Chauncey Jerome was an American clockmaker in the early to middle 19th century. His contributions to the design and manufacturing of clocks, particularly those with brass movements, placed his among the most prominent names in the history of American clockmaking.
Background
Jerome was born on June 10, 1793, in Canaan, Connecticut, the son of Lyman and Sallie (Noble) Jerome. His father was a blacksmith and wrought-iron maker, in very poor circumstances, and Jerome's early life was an extremely hard one. When he was eleven years old his father died, and because his mother was unable to support him he was compelled to leave home and work for the neighboring farmers.
Education
After obtaining some education in the district school during three winters, at the age of nine Jerome was taken into his father's shop and taught to make nails.
Career
After four years of working for farmers, Jerome went to live with a house carpenter in Plymouth, Connecticut, to learn that trade, and while so engaged he obtained permission to work for himself during the dull winter months, making dials for grandfather clocks. He soon became skilled in this work but his progress was interrupted by the War of 1812, in which he served with a company of Plymouth militiamen on guard duty at New London and New Haven. Shortly after peace was declared he married and with his bride moved to Farmington, Connecticut, where for about a year and a half he engaged in his trade of carpentry.

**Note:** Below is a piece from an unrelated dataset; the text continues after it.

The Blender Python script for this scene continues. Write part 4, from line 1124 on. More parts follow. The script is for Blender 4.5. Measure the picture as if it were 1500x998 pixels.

In the winter of 1816 Jerome obtained employment with Eli Terry, who was making his patent shelf clocks in his factory at Plymouth, and the following spring he bought some clock parts, mahogany, and veneers, and in a small shop started a clock-making business of his own. For five years he led a rather hand-to-mouth existence, peddling his clocks from farmhouse to farmhouse, and in 1822 he moved to Bristol, Connecticut, where he built a small shop for making clock cases only. He had considerable difficulty disposing of these and was without the necessary means to purchase movements to place in them, but in the fall of 1824 he succeeded in forming a clock company with his brother Noble, and Elijah Darrow. About six months later he devised the so-called "bronze looking-glass clock, " which became extremely popular and resulted in starting him on the road to financial success. Business increased rapidly from 1827 to 1837, during which time more clocks were made by Jerome's company than by any of its competitors.
Because of the opposition of the South to Yankee clocks, he started a clock assembling plant in Richmond, Virginia, in 1835, to which he shipped cases and clock movements made at his factory in Bristol. In 1836 he established a similar plant in Hamburg, South Carolina. The breakdown of all business in the great panic of 1837 materially affected his business, but this shrinkage was somewhat offset by his timely invention of a one-day brass clock movement, which could be made and sold more cheaply than the one-day wood clock. He began its manufacture in 1838 and by 1841 the company had made clear profits of $35, 000. In 1842 he purchased a defunct carriage factory in New Haven, Connecticut, and fitted it up for making clock cases, retaining at Bristol his plant for the manufacture of movements. Three years later, however, after a fire had partially destroyed his Bristol factory, he carried on the entire business in New Haven. During the succeeding five years it grew to large proportions. The clocks were so good and so much in demand that many small manufacturers used Jerome's clock labels for their own poor clocks, and to protect himself he was drawn into a number of lawsuits.
In 1850 he was induced to form a joint stock company with the Benedict & Burnham Company of Waterbury, and the new firm was called the Jerome Manufacturing Company. This change proved to be the beginning of Jerome's downfall. The business was very profitable for a year or two but misplaced confidences brought about the complete failure of the company in 1855 and left Jerome a veritable pauper. To the entrance of P. T. Barnum into the concern Jerome attributed this disaster. At the age of sixty-two he was compelled to start all over again at the bench. He moved to Waterbury and worked one year for the Benedict & Burnham Company. He was then induced by an unscrupulous individual to take up clock making in another Connecticut town, but two years later he returned to New Haven and spent the remaining ten years of his life in obscurity, dying in very straitened circumstances. In 1860 he published a History of the American Clock Business for the Past Sixty Years and a Life of Chauncey Jerome Written by Himself.
Jerome died on April 20, 1868, in New Haven, Connecticut.
Achievements
Jerome was a clock maker whose products enjoyed widespread popularity in the mid-19th century. By the early 1850's, the Jerome Manufacturing Company, with factories in Derby, Connecticut and New Haven, Connecticut, had become one of the largest clockmaking operations in the United States. Beginning in 1856, a series of unfortunate business arrangements and other miscarriages ruined him financially, and he struggled in his later years.
Connections
Shortly after the War of 1812 ended, Jerome married, in February 1815, Salome Smith, daughter of Captain Theophilus Smith of Plymouth, and with his bride moved to Farmington, Connecticut, where for about a year and a half he engaged in his trade of carpentry. He was survived by three children.